The process of setting access prices in telecommunications is therefore inherently more discretionary, messier and more vulnerable to changing and potentially inconsistent regulatory decision-making than is the case in the other Australian access regimes.




[2] There are also specific access regimes for natural gas and for electricity. However, unlike the telecommunications regime, these broadly operate within the Part IIIA framework.

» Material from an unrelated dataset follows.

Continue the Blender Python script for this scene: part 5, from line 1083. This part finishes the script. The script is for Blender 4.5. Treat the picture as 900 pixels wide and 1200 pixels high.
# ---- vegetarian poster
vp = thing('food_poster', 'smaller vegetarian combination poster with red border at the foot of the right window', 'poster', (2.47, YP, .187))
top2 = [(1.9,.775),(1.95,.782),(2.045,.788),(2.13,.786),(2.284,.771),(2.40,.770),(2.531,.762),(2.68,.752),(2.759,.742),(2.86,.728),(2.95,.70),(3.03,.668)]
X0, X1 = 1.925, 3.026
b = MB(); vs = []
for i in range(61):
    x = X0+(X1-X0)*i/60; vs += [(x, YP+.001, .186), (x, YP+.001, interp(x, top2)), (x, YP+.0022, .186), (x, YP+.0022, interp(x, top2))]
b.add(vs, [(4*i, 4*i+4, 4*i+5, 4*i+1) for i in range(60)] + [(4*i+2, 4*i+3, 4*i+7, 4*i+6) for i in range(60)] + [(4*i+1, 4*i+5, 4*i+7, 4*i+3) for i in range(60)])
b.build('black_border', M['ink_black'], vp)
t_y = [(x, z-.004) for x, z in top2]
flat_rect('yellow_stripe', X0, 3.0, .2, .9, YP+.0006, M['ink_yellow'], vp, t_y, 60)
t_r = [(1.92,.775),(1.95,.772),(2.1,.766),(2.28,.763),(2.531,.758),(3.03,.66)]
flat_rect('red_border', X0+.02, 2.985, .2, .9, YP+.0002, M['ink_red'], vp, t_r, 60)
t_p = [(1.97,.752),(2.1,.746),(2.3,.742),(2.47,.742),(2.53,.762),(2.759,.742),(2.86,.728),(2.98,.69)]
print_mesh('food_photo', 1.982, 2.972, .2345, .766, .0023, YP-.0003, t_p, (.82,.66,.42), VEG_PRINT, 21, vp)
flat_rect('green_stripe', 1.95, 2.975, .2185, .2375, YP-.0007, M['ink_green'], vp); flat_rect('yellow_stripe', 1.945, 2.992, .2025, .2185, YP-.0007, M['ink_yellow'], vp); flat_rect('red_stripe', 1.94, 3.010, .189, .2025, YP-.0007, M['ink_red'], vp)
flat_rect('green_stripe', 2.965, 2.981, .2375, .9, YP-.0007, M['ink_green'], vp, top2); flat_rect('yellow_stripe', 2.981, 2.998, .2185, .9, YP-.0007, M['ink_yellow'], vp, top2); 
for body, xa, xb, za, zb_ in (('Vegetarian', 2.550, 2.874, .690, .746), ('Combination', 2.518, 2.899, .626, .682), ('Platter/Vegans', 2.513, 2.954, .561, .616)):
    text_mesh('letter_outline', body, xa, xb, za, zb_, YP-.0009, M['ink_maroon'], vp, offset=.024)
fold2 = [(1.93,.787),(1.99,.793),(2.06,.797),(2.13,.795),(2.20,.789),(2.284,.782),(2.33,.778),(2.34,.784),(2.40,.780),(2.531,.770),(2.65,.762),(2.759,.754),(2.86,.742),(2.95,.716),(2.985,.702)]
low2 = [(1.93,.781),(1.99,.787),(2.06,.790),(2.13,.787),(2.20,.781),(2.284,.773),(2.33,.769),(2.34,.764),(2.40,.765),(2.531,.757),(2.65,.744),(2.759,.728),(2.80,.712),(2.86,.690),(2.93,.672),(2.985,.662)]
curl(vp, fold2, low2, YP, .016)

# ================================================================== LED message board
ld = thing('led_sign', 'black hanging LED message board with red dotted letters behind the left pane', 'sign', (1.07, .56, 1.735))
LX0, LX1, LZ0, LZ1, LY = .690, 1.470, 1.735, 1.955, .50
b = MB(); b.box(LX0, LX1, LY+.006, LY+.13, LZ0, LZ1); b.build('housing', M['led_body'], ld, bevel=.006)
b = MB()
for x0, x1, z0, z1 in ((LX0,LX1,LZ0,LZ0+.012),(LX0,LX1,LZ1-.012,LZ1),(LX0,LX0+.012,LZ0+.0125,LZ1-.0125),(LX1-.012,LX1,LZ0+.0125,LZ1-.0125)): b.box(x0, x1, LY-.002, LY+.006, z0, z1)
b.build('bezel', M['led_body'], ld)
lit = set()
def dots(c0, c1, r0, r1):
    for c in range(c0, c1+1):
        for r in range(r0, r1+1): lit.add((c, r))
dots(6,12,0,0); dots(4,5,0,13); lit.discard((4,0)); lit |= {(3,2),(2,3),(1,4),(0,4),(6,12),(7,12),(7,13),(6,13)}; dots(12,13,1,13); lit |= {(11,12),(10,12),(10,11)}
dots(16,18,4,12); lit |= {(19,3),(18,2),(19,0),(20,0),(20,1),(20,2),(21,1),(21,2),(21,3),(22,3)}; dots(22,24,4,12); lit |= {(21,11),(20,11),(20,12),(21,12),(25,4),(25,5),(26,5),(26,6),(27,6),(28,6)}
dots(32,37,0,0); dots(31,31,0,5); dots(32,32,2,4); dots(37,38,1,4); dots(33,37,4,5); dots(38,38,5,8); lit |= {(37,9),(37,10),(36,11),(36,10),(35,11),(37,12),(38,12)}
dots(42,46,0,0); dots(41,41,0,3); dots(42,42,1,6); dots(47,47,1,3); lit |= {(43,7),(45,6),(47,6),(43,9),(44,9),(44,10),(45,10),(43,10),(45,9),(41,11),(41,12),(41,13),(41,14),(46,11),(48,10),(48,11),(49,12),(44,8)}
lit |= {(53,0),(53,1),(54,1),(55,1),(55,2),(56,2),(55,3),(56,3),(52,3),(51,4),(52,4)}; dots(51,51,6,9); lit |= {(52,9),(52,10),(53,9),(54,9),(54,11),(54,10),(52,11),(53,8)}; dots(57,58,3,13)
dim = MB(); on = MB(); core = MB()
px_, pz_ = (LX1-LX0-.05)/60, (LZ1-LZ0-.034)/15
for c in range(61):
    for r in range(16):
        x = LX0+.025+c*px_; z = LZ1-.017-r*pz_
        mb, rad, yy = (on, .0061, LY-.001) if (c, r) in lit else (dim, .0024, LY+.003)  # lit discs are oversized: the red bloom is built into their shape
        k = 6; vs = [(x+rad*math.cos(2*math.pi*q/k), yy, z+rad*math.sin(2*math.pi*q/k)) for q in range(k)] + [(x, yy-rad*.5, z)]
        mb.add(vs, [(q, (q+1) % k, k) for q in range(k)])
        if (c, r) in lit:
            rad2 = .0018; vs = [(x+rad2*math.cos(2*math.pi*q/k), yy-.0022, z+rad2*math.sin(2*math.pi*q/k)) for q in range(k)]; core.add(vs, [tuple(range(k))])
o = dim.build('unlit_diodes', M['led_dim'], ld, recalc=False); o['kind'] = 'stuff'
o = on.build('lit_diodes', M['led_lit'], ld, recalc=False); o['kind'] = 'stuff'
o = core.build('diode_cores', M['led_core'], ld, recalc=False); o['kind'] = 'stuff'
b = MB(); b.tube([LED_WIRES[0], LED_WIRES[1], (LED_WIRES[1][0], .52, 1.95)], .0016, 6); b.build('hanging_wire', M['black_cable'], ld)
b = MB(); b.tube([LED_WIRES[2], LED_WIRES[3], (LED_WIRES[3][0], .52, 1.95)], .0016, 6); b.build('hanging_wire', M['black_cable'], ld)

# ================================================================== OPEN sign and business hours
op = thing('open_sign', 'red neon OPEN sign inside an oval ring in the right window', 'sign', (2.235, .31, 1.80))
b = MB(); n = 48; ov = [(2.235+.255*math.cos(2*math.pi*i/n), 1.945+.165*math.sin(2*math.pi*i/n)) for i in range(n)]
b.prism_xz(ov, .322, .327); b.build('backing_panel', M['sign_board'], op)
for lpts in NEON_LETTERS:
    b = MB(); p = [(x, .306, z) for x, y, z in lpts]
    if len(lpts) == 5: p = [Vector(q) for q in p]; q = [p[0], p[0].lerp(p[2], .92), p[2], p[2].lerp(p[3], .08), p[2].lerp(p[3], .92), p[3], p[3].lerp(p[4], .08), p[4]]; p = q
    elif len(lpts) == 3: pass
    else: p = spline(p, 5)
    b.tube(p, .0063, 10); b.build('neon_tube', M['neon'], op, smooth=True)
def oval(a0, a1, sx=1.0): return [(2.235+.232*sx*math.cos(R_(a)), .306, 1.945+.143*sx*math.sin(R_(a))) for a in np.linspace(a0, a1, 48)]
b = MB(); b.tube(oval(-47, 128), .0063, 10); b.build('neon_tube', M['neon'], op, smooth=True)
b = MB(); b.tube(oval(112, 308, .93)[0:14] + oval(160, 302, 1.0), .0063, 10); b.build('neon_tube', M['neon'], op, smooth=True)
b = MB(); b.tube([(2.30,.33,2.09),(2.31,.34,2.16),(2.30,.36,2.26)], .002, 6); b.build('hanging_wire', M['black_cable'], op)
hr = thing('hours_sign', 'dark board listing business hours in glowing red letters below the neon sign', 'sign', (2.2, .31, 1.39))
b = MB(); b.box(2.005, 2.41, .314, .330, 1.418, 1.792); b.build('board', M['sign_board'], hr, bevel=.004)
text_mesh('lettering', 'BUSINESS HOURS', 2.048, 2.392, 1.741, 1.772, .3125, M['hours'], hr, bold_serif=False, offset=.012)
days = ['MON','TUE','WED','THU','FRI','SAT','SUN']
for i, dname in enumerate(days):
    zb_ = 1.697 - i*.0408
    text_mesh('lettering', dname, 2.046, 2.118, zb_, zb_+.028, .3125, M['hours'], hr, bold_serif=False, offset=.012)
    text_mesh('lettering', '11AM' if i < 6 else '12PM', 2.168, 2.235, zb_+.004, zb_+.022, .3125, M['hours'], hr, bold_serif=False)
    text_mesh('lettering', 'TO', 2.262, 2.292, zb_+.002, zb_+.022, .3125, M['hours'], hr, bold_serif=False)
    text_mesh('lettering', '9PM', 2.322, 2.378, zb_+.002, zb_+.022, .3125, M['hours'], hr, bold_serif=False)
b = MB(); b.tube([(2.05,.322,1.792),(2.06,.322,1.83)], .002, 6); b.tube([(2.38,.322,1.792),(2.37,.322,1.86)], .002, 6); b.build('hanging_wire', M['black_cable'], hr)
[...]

[3] Thus, in Part IIIA, the criteria for declaration involve a list of hurdles, each of which must be met, while Part XIC simply involves a number of loosely-specified criteria which can be traded off. Additionally, declaration decisions under Part IIIA are made on the recommendation of the National Competition Council, which plays no part in regulating declared services. Those decisions are then subject to review by a Minister and, if appealed, by the Australian Competition Tribunal (‘ACT’). In contrast, under Part XIC, declaration decisions are made by the ACCC, which then regulates access to the service. In that sense, the regulator is in a position to expand the scope of its own control. Moreover, those decisions are not subject to review on the merits.

[4] Telstra’s 2003 Public Switched Telephone Network Originating and Terminating Access (PSTN OTA) undertaking was accepted primarily because ‘Telstra’s proposed disaggregated PSTN O/T rates result in headline rates only marginally above Commission’s model price terms’ (see ACCC 2004a: 2). Telstra’s 2003 LCS undertaking was accepted, inter alia, ‘given … the fact that the LCS undertakings will only apply for six months’ (Ibid).